Recorded data start

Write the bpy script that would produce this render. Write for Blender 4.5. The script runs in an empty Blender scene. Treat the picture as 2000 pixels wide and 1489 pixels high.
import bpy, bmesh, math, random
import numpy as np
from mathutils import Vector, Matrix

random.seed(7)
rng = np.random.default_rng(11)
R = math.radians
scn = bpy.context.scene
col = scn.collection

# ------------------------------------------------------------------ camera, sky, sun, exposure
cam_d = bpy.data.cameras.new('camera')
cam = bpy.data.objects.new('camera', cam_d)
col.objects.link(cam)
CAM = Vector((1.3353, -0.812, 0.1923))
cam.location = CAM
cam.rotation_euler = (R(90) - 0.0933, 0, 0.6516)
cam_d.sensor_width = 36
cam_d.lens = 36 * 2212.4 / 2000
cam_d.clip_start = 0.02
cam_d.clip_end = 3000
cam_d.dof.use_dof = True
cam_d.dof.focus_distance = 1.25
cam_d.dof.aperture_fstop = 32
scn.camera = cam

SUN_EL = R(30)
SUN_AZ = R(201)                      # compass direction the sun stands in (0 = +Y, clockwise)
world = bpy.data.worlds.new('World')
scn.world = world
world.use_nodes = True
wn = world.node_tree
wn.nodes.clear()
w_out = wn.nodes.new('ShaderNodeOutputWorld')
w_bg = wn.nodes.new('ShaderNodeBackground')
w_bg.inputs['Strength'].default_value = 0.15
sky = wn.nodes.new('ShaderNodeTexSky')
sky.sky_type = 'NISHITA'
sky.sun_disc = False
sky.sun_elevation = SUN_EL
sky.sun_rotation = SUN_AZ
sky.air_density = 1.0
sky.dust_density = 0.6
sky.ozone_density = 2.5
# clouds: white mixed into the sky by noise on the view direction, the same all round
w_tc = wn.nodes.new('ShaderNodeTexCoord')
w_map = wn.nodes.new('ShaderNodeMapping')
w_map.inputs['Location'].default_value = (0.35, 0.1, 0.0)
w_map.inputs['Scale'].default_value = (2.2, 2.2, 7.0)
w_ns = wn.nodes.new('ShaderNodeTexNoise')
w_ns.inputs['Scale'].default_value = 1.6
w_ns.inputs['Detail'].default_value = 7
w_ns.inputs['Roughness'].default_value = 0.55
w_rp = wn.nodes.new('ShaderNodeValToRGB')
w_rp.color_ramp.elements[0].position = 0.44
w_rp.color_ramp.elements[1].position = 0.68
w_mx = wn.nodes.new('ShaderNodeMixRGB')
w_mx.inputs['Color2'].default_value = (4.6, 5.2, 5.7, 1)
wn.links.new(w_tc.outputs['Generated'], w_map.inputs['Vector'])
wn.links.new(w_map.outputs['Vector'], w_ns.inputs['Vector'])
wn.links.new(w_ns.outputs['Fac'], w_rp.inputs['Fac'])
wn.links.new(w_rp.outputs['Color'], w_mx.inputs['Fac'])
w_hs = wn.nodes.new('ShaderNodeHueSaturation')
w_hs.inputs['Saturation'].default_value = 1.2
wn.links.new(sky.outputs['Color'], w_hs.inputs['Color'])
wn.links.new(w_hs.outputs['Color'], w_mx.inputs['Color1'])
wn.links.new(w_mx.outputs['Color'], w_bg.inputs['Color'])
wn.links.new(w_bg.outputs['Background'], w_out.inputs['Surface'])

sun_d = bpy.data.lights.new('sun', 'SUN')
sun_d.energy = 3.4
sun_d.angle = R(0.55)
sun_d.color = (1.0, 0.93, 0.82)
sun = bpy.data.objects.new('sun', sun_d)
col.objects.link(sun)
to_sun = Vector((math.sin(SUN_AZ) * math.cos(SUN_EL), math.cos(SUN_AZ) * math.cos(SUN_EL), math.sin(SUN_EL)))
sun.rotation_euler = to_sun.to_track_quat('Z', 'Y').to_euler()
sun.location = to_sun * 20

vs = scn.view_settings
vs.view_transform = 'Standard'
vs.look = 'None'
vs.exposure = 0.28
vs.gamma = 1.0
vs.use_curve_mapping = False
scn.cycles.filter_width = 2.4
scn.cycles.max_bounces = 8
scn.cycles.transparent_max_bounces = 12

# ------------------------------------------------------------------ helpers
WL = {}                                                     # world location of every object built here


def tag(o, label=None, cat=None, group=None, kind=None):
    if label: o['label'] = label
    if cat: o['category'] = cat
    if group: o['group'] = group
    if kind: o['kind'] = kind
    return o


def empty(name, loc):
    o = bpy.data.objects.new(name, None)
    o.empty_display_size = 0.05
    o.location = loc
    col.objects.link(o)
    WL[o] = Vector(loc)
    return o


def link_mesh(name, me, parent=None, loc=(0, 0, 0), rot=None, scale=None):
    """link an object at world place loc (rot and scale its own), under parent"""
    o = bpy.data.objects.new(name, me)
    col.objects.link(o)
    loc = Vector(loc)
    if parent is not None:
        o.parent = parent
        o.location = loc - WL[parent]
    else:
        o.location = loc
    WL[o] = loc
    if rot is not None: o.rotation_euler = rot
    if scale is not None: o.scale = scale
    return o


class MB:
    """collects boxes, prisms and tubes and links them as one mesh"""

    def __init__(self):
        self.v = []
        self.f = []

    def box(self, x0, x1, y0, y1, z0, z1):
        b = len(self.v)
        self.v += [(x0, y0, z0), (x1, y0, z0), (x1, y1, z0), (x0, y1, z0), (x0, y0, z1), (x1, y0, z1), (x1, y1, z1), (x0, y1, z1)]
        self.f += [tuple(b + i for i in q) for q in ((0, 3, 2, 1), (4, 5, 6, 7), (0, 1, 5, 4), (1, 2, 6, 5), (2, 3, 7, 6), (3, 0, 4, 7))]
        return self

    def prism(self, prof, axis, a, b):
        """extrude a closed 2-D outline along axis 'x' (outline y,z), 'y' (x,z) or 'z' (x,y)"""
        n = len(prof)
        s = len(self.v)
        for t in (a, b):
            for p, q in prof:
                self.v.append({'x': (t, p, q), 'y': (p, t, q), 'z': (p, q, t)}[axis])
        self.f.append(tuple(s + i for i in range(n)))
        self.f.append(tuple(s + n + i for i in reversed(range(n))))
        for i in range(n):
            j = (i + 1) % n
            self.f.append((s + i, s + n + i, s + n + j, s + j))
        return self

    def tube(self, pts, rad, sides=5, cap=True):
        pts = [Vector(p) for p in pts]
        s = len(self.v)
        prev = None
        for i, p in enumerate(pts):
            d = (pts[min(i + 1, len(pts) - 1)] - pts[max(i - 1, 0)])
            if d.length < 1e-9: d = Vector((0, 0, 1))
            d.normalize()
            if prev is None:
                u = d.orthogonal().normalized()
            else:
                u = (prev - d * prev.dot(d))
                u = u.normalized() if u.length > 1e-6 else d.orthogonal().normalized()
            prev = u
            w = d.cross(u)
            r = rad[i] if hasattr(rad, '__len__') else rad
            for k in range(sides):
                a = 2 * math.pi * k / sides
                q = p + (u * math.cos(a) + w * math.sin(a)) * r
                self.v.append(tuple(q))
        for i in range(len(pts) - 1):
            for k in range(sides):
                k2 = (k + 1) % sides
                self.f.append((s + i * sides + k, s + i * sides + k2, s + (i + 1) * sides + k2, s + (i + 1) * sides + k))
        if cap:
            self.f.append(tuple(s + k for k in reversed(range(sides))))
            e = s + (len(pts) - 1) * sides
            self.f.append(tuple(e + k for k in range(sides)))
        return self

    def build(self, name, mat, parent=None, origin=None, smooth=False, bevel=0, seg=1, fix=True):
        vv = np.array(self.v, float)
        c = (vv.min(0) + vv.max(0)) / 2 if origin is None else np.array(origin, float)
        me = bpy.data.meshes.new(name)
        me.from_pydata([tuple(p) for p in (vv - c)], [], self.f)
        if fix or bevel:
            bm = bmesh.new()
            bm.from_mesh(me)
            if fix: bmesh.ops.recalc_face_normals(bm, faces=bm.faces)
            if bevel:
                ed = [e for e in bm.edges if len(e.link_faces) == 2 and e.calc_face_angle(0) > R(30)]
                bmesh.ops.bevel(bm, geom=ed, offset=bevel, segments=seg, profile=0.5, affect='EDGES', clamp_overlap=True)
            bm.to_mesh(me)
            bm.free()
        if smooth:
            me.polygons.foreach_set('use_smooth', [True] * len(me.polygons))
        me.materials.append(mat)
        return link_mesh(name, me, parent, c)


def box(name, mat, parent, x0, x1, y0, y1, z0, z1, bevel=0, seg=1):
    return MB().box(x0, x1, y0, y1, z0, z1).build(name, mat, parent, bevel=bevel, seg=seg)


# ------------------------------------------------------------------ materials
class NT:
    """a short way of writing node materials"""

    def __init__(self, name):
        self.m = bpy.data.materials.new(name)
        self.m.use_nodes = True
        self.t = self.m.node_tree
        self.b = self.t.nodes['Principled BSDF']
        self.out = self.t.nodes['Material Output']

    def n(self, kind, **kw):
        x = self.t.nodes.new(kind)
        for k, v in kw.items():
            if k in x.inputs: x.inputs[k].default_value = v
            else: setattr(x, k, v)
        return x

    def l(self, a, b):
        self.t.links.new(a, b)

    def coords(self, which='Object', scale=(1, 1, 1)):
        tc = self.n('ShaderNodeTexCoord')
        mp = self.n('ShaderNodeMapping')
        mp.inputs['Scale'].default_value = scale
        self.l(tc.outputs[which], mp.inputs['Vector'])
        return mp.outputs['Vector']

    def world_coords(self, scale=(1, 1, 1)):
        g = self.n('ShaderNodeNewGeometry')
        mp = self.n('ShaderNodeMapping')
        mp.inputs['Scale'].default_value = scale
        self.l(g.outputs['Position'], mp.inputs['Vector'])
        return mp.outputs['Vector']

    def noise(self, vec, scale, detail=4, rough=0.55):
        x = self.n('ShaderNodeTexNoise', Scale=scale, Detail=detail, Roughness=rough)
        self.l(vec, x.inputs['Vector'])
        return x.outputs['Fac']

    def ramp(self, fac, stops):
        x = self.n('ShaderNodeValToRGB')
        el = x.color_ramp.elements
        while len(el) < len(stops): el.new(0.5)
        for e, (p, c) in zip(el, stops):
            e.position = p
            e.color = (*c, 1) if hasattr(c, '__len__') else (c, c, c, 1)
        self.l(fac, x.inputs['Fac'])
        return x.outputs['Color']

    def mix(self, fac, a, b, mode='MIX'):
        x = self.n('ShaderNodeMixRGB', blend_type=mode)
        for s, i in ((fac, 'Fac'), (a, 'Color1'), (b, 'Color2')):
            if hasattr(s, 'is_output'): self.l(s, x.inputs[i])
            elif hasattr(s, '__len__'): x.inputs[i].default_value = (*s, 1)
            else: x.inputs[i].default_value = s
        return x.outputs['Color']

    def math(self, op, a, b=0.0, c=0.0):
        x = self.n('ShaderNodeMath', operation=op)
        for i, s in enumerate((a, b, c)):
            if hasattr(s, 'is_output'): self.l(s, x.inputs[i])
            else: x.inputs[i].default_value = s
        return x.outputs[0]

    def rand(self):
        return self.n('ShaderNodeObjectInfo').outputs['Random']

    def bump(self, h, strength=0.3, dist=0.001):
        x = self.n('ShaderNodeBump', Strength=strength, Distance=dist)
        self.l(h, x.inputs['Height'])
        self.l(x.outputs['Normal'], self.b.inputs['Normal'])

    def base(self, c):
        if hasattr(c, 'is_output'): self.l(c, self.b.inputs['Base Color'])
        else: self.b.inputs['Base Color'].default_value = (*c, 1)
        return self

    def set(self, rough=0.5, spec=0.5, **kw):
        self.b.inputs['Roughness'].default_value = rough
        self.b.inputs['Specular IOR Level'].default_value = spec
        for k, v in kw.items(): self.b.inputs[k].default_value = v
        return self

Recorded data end

#### [What is needed]
Beginning at the top of the data, please return every line until and including the line containing "from mathutils import Vector, Matrix", copied exactly, and nothing past it.

#### [Response to the exercise]
Write the bpy script that would produce this render. Write for Blender 4.5. The script runs in an empty Blender scene. Treat the picture as 2000 pixels wide and 1489 pixels high.
import bpy, bmesh, math, random
import numpy as np
from mathutils import Vector, Matrix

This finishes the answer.